Data block:
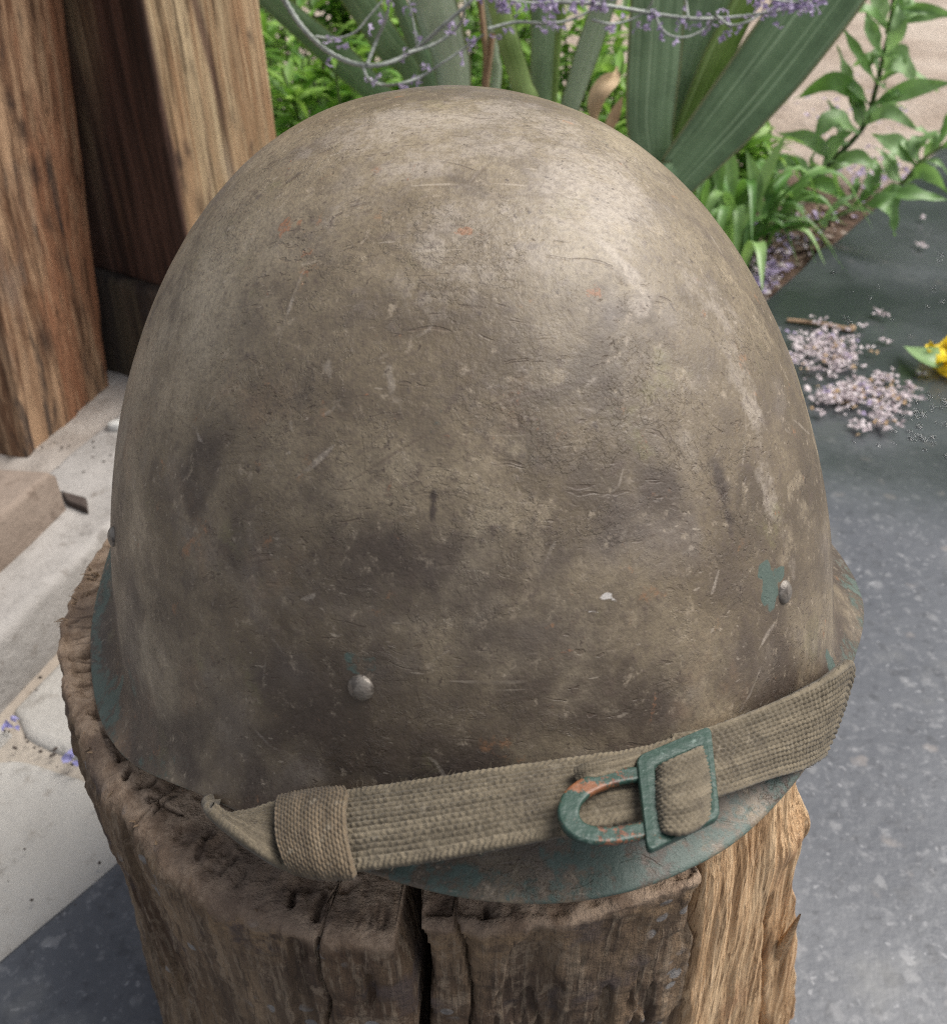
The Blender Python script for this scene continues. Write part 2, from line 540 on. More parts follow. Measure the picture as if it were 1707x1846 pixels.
def mat_plain(name, a, b, rough=.7, sc=60., trans=0.):
    m = M(name)
    c = m.mix(m.attr('vary'), a, b)
    c = m.mix(m.rng(m.noise(sc, 4, .6), .4, .7, 0., .6), c, tuple(x * .65 for x in a))
    if trans:
        p = m.n('BsdfPrincipled', Base_Color=c, Roughness=rough, Specular_IOR_Level=.3)
        t = m.n('BsdfTranslucent', Color=c)
        m.t.links.new(m.n('MixShader', i0=trans, i1=p, i2=t), m.out.inputs[0])
        return m.m
    return m.bsdf(c, rough, m.bump(m.noise(sc * 4, 3), .001, .5))


def mat_water():
    m = M('water_drop')
    return m.bsdf((1., 1., 1.), .02, None, Transmission_Weight=1., IOR=1.33)


def mat_soil():
    m = M('garden_soil')
    big = m.noise(3.2, 5, .6)
    c = m.ramp(big, [(.32, (.27, .21, .165)), (.5, (.385, .315, .26)), (.68, (.46, .39, .33))])
    c = m.mix(m.attr('mulch'), c, m.mix(m.noise(70., 5, .7), (.045, .030, .022), (.16, .105, .075)))
    c = m.mix(m.rng(m.noise(60., 5, .7), .57, .7, 0., .7), c, (.12, .088, .066))
    pick = m.rng(m.n('SeparateColor', 0, Color=m.n('TexVoronoi', 'Color', Vector=m.co, Scale=45.)), .7, .75)
    c = m.mix(m.mul(m.mul(m.rng(m.voro(45.), .33, .22), pick), .6), c, (.42, .36, .31))
    h = m.add(m.noise(36., 6, .7), m.mul(m.noise(160., 4, .7), .4))
    return m.bsdf(c, .95, m.bump(h, .012, .8), Specular_IOR_Level=.15)


HELM = mat_helmet()
TEAL = mat_teal()
TEAL_RUSTY = mat_teal('rusted_teal_paint', .595)
RIVET = mat_rivet()
WEB = mat_webbing('strap_webbing', (.086, .070, .048), (.122, .101, .070), (.054, .044, .033))
WEB2 = mat_webbing('keeper_webbing', (.090, .066, .042), (.120, .089, .057), (.056, .042, .030))
STUMP = mat_stump()
FRESH = mat_fresh()
SPLINT = mat_splinter()
POST1 = mat_post('brown_timber', (.43, .275, .165), (.18, .092, .05), (.33, .145, .075))
POST2 = mat_post('tan_timber', (.47, .355, .215), (.24, .15, .08), (.33, .19, .10), (.115, .060, .042))
BEAM = mat_post('dark_beam', (.075, .056, .042), (.036, .026, .021), (.10, .08, .05))
SHEET = mat_sheet()
SLAB = mat_stone('pale_stone', (.33, .312, .285), (.405, .387, .356), (.24, .212, .18))
MORTAR = mat_stone('sandy_mortar', (.30, .255, .21), (.38, .335, .28), (.20, .165, .13))
STEP = mat_stone('grey_concrete', (.235, .22, .205), (.34, .32, .30), (.14, .12, .102))
RUBBLE = mat_stone('dusty_concrete', (.24, .208, .18), (.38, .345, .31), (.11, .088, .07), .95)
BRICKM = mat_stone('pinkish_block', (.16, .122, .096), (.225, .178, .144), (.115, .083, .063))
PEBBLE = mat_stone('pale_pebble', (.42, .42, .40), (.56, .55, .52), (.36, .34, .3), .8, 3.)
CHIP = mat_stone('dark_chip', (.055, .042, .036), (.085, .068, .058), (.04, .03, .025), .85, 3.)
SOIL = mat_soil()
IRISM = mat_leaf('iris_leaf', (.185, .30, .150), (.43, .56, .34), None, .42, 9., .25)
IRISY = mat_leaf('young_iris_leaf', (.20, .34, .05), (.44, .58, .22), None, .40, 6., .4)
IRISP = mat_leaf('pale_iris_leaf', (.48, .58, .41), (.64, .72, .56), None, .45, 11., .3)
GREEN = mat_leaf('herb_leaf', (.095, .25, .028), (.34, .54, .11), None, .42, 0., .45)
GREEN2 = mat_leaf('strap_leaf', (.09, .23, .045), (.33, .50, .19), None, .36, 0., .35)
SEEDL = mat_leaf('seedling_leaf', (.13, .31, .05), (.42, .60, .30), None, .38, 0., .45)
STEMG = mat_plain('green_stem', (.11, .17, .04), (.17, .20, .07), .5)
STEMD = mat_plain('dark_green_stem', (.055, .085, .025), (.10, .13, .04), .5)
STEMS = mat_plain('silvery_stem', (.24, .26, .235), (.38, .40, .36), .65, 140.)
PURPLE = mat_plain('lavender_petal', (.38, .31, .49), (.58, .50, .66), .7, 120., .3)
VIOLET = mat_plain('violet_petal', (.25, .24, .52), (.42, .41, .70), .6, 120., .3)
FADED = mat_plain('faded_petal', (.52, .44, .46), (.76, .69, .69), .8, 120., .25)
DRYL = mat_plain('dry_leaf', (.47, .31, .17), (.58, .43, .27), .7, 60., .2)
TWIGM = mat_plain('dry_twig', (.26, .165, .095), (.34, .22, .13), .75, 200.)
CHIPW = mat_plain('brown_flake', (.10, .066, .046), (.22, .15, .105), .85, 120.)
YELLOW = mat_plain('yellow_petal', (.78, .52, .01), (.86, .66, .03), .5, 90., .25)
WATER = mat_water()

# ================================================================== GROUND AND SETTING
G = -.19
EDGE_A, EDGE_B = at(215, 1545, G)[:2], at(1390, 535, G)[:2]        # the straight edge of the dark sheet
ED = (EDGE_B - EDGE_A) / np.linalg.norm(EDGE_B - EDGE_A)
EN = np.array([ED[1], -ED[0]])                                     # towards the sheet (right)


def edge_side(P): return (np.asarray(P)[..., :2] - EDGE_A) @ EN


# soil: one sheet, fine near, out to the horizon
def soil():
    x = np.concatenate([-np.geomspace(60, 1.2, 14), np.linspace(-1.1, 2.2, 230), np.geomspace(2.3, 60, 16)])
    y = np.concatenate([-np.geomspace(60, .9, 12), np.linspace(-.8, 3.4, 260), np.geomspace(3.6, 60, 16)])
    X, Y = np.meshgrid(x, y, indexing='ij')
    P = np.stack([X.ravel(), Y.ravel(), 0 * X.ravel()], -1)
    z = G - .008 + .010 * fbm(P, 5., 3, 3) + .005 * fbm(P, 26., 3, 8)
    z = np.where(edge_side(P) > -.06, np.minimum(z, G - .006), z)
    inside = (P[:, 0] > -.9) & (P[:, 1] < .62) & (P[:, 0] < .1)
    z = np.where(inside, G - .05, z)
    z = np.where(edge_side(P) > .05, G - .03, z)
    mul = smooth(.56, .30, np.hypot(P[:, 0] - .36 + .35 * (P[:, 1] - .9), (P[:, 1] - .88) * .8) + .07 * fbm(P, 7., 3, 5))
    mul = np.maximum(mul, smooth(1.25, .9, P[:, 1] + .15 * fbm(P, 5, 2, 9)) * smooth(.45, .3, P[:, 0] + .1 * fbm(P, 6, 2, 4)))
    P[:, 2] = z
    o = mesh_np('soil', P, grid(len(x), len(y)), SOIL, None, True, {'mulch': mul})
    o['kind'] = 'structure'
    o['label'] = 'sandy garden soil with dark mulch under the plants'


soil()


def sheet():
    n, k = 330, 300
    s = np.concatenate([np.linspace(-1.4, -.3, 20, endpoint=False), np.linspace(-.3, 1.55, n - 50), np.linspace(1.6, 3.2, 30)])
    t = np.concatenate([np.linspace(0, 1.25, k - 30) ** 1.15, np.linspace(1.33, 3.0, 30)])
    Sg, T = np.meshgrid(s, t, indexing='ij')
    XY = EDGE_A + Sg[..., None] * ED + T[..., None] * EN
    P = np.concatenate([XY, np.zeros_like(Sg)[..., None]], -1).reshape(-1, 3)
    tt = T.ravel()
    P[:, :2] -= EN * (.004 * fbm(P, 9., 2, 2) * smooth(.05, 0, tt))[:, None]
    # low waves of the loose, wet part of the sheet
    dwet = smooth(.25, .37, P[:, 1] + .25 * (P[:, 0] - .40) + .05 * fbm(P, 6., 3, 12))
    z = G + .0065 * dwet * fbm(P, 3.3, 2, 21) + .0012 * fbm(P, 14., 3, 2) * (.3 + .7 * dwet)
    ridge = np.exp(-((P[:, 1] + .28 * (P[:, 0] - .4) - .31) / .07) ** 2) * smooth(.2, .3, P[:, 0])
    z = z + .005 * ridge
    z = z + .0035 * (1 + fbm(P, 3.2, 2, 77)) * smooth(.17, .32, P[:, 0]) * smooth(-.2, .15, P[:, 1])
    # a lifted curl of the edge beside the seedling
    c = np.exp(-((Sg.ravel() - 1.02) / .035) ** 2) * smooth(.13, 0, tt)
    z = z + .010 * c
    z = np.maximum(z, G - .003)
    P[:, 2] = z
    nv = len(t)
    V = [P]
    lip = P.reshape(len(s), nv, 3)[:, 0].copy()
    lip[:, 2] -= .006
    V.append(lip)
    F = grid(len(s), nv)
    b = len(P)
    i = np.arange(len(s) - 1)
    F2 = np.stack([i * nv, b + i, b + i + 1, (i + 1) * nv], -1)
    wet = np.clip(dwet * (.75 + .5 * fbm(P, 10., 3, 31)), 0, 1)
    o = mesh_np('floor_sheet', np.concatenate(V), np.concatenate([F, F2]), SHEET, None, True, {'wet': np.concatenate([wet, wet.reshape(len(s), nv)[:, 0]])})
    o['kind'] = 'structure'
    o['label'] = 'worn dark grey floor sheet, speckled near the stump and wet further back'


sheet()


def slab_mesh(poly, z0, z1, bev=.006, seed=0, cuts=46, wob=.0012):
    """a stone slab from a quad outline: gridded top with rounded rim and sides"""
    p = np.asarray(poly, float)
    u = np.linspace(0, 1, cuts)
    U, W = np.meshgrid(u, u, indexing='ij')
    B = ((1 - U) * (1 - W))[..., None] * p[0] + (U * (1 - W))[..., None] * p[1] + (U * W)[..., None] * p[2] + ((1 - U) * W)[..., None] * p[3]
    L1 = .5 * (np.linalg.norm(p[1] - p[0]) + np.linalg.norm(p[2] - p[3]))
    L2 = .5 * (np.linalg.norm(p[3] - p[0]) + np.linalg.norm(p[2] - p[1]))
    d = np.minimum(np.minimum(U, 1 - U) * L1, np.minimum(W, 1 - W) * L2)
    P = np.concatenate([B, np.full(U.shape + (1,), z1)], -1).reshape(-1, 3)
    dd = d.ravel()
    r = bev * (1 + .5 * fbm(P, 40., 2, seed))
    P[:, 2] -= np.where(dd < r, r - np.sqrt(np.maximum(0, r * r - (r - dd) ** 2)), 0)
    P[:, 2] += wob * fbm(P, 22., 4, seed + 3)
    ring = np.concatenate([np.arange(cuts) * cuts, (cuts - 1) * cuts + np.arange(1, cuts), np.arange(cuts - 2, -1, -1) * cuts + cuts - 1, np.arange(cuts - 2, 0, -1)])
    lo = P[ring].copy()
    lo[:, 2] = z0
    b = len(P)
    k = len(ring)
    i = np.arange(k)
    F2 = np.stack([ring[i], ring[(i + 1) % k], b + (i + 1) % k, b + i], -1)[:, ::-1]
    return np.concatenate([P, lo]), np.concatenate([grid(cuts, cuts), F2])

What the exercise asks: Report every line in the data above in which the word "from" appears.

Response for this exercise:
The Blender Python script for this scene continues. Write part 2, from line 540 on. More parts follow. Measure the picture as if it were 1707x1846 pixels.
    """a stone slab from a quad outline: gridded top with rounded rim and sides"""